MétaHisme. Une tentative d’élargissement des possibles
L’œuvre de Patrick Laumond semble héritée des qualités plastiques et du langage minimaliste et conceptuel, né en réaction au lyrisme pictural de l’expressionnisme. À la débauche de couleurs et aux tendances figuratives et narratives, les installations de Laumond s’incarnent a priori dans l’abstraction, mais aussi la rigueur et la froideur d’un blanc immaculé. Les formes sont géométriques, les lignes droites, régulières et homogènes. Les tensions et les obliques soulignent une dynamique opératoire, tout à la fois mathématique, structurelle, voire universelle. Pourtant, à la différence des figures tutélaires du minimalisme, parmi lesquels s’inscrivent le suprématisme d’un Malevitch ou le néoplasticisme d’un Mondrian, il n’y a chez Laumond nul désir de dépouiller la vie de la vie, soit la part sensible et subjective du monde, pour en révéler une essence fantasmée.
Initiateur du métaHisme, dont le préfixe MÉTA appelle le Tout, le ISME son propre courant artistique et le H, huitième lettre de l’alphabet, un mouvement infini symbolisé par la lemniscate ∞, Laumond ne cherche pas à formaliser un art dénué de sentiment qui flirterait, comme ce fut le cas au siècle dernier, avec les relents totalitaires et les valeurs mâles de la modernité. Il y a plutôt, dans ce paradigme quasi tautologique, le désir d’y inscrire une irrésistible faille, élevant par conséquent la contingence, l’accident et la bascule au rang de partenaires indispensables. Ainsi le motif de la grille, mû par une supposée pureté, neutralité et ordonnance des choses, sera-t-il toujours contrecarré par une tache, des coulures ou des brisures. Si Concordance universelle paraît une lointaine évocation du vocabulaire minimaliste, avec ses formes dépouillées, ses monochromes et ses utopies de transcendance métaphysique, ce sont finalement les distorsions d’espace, de temps et de conscience qui retiennent l’artiste. Car si la grille matricielle fonctionne de manière spatiale et temporelle, avec ses coordonnées cartésiennes x, y, z et sa référence temporelle t, chez Laumond, elle est le moyen par lequel la conscience se reconnecte aux multiples dimensions du réel, plutôt qu’elle ne les refoule. Enchâssée dans des armatures rigides, son œuvre tend en permanence à résister à la mesure d’une rationalité exacerbée qui nous coupe du monde sensible. Ainsi s’opère un décentrement des considérations modernistes et occidentales au profit de notions privilégiant le mouvement sur la structure, la relation sur les termes, la contingence sur la nécessité, l’altérité sur l’identité. Plutôt que de prôner la frontalité, l’aspect modulaire ou répétitif, ses installations convoquent le chaos selon des ramifications et connexions multiples, où tout semble relier par un fil ténu.

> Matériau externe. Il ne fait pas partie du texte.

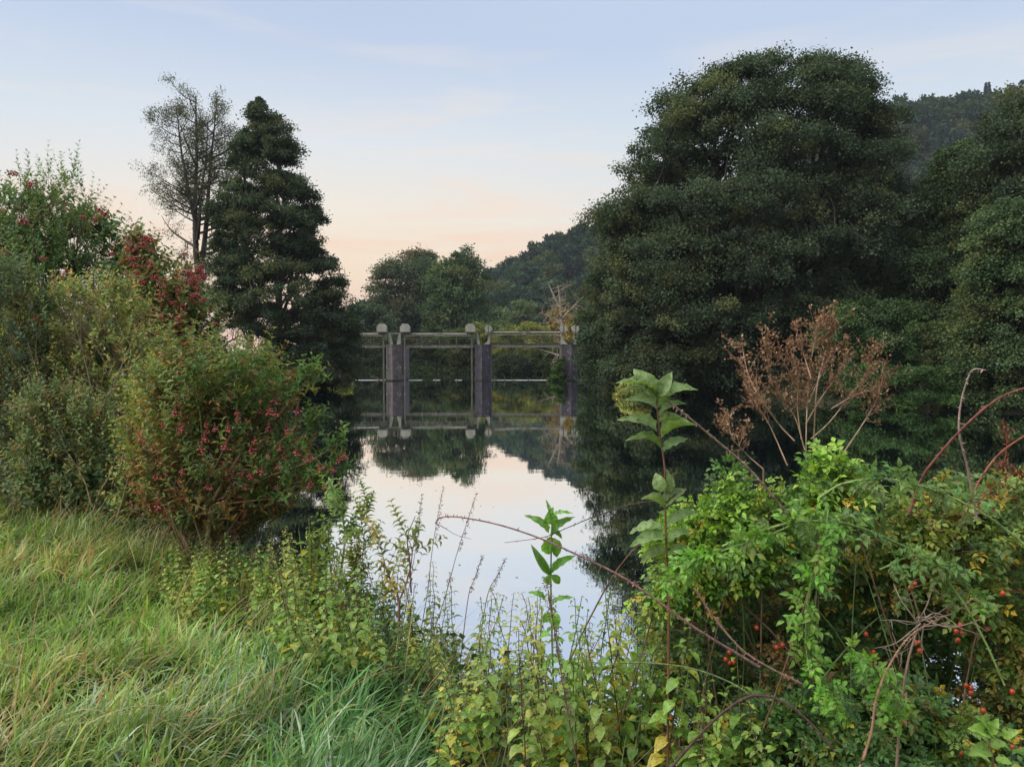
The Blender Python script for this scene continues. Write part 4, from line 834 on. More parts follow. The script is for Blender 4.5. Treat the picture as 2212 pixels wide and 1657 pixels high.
# ground cover of small leaves on the slope
rng = np.random.default_rng(10); cm_ = MB(); n_ = 42000; x = rng.uniform(-8, 5, n_); e_ = np.interp(x, EX, EY); s_ = np.interp(x, SX, SY); y = e_ + (s_ - e_) * rng.uniform(.05, 1.0, n_)
P = np.stack([x, y, height(x, y) + rng.uniform(0, 1, n_) ** 2 * .35], -1); L = rng.uniform(.025, .055, n_)
leaves(cm_, P, rng.normal(0, 1, (n_, 3)) + np.array([0, 0, -.2]), rng.normal(0, .5, (n_, 3)) + np.array([0, -.3, 1]), L, L * .65, np.clip(pick(rng, [(4, (.05, .09, .028)), (3, (.075, .12, .035)), (1.5, (.15, .14, .04)), (1, (.13, .08, .04))], n_) * (1 + rng.normal(0, .2, (n_, 1))), .01, .6), LEAF5)
o = cm_.build('ground_cover', M_LEAF); o['kind'] = 'stuff'; o['label'] = 'low leafy undergrowth covering the slope down to the water'; o['category'] = 'undergrowth'
# far bank growth: creepers and weeds hiding the soil by the waterline
rng = np.random.default_rng(12); cm_ = MB(); n_ = 70000; x = rng.uniform(4, 45, n_); r_ = np.interp(x, RX, RY); y = r_ + rng.uniform(-.6, 7, n_)
k_ = n_ // 4; x[:k_] = rng.uniform(-34, 8, k_); y[:k_] = 98 + rng.uniform(0, 6, k_)
k2 = k_ + n_ // 4; y[k_:k2] = rng.uniform(14, 80, k2 - k_); x[k_:k2] = np.interp(y[k_:k2], [11.5, 24, 50, 78], [-4.5, -8, -15, -17]) - rng.uniform(-.4, 6, k2 - k_)
P = np.stack([x, y, height(x, y) + rng.uniform(0, 1, n_) ** 1.5 * .9], -1); P = P[P[:, 2] > -.05]; n_ = len(P); L = rng.uniform(.14, .26, n_) * np.clip(P[:, 1] / 60, .5, 1.5)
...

Compris ainsi, le métaHisme est une invitation à démultiplier les perspectives et à embrasser la complexité. Car si pour un occidental, la conscience est toujours un phénomène mental : « je pense donc je suis », c’est bien parce qu’il n’appréhende le monde qu’à travers son point de vue unique, selon le modèle symbolique de la perspective linéaire qui le plaça au centre du monde. En multipliant les focales, c’est tout un spectre de consciences qui s’offrent à nous : animale, végétale, cellulaire, moléculaire ou atomique. La conscience mentale n’est qu’une gamme humaine qui n’épuise pas le dégradé des consciences possibles, de même que la vue humaine n’épuise pas toutes les gradations de couleur ni l’ouïe celles du son. Il y a donc un éventail de consciences, supramentales et submentales, inaccessibles à l’être humain qui, de fait, lui paraissent impossibles, invisibles ou inconscientes. De sorte que le métaHisme est une tentative de réconciliation des dichotomies érigées par la modernité, et d’inclusion des divers modes d’existence qui peuplent le monde. Dès lors ce ne sont plus le temps et l’espace qui sont le cadre des phénomènes, mais les corps et les interactions imperceptibles qui influent sur ces derniers, ainsi qu’Einstein le pressentait dans la relativité générale. Pour appréhender le métaHisme, il nous faudra donc endosser les lunettes d’un ruban de Möbius en acceptant qu’il n’y ait plus de temps linéaire ou causal, de haut ni de bas, d’intériorité ni d’extériorité, d’ordre ou de désordre, mais un entremêlement de tous les possibles, dont la contingence est le nom.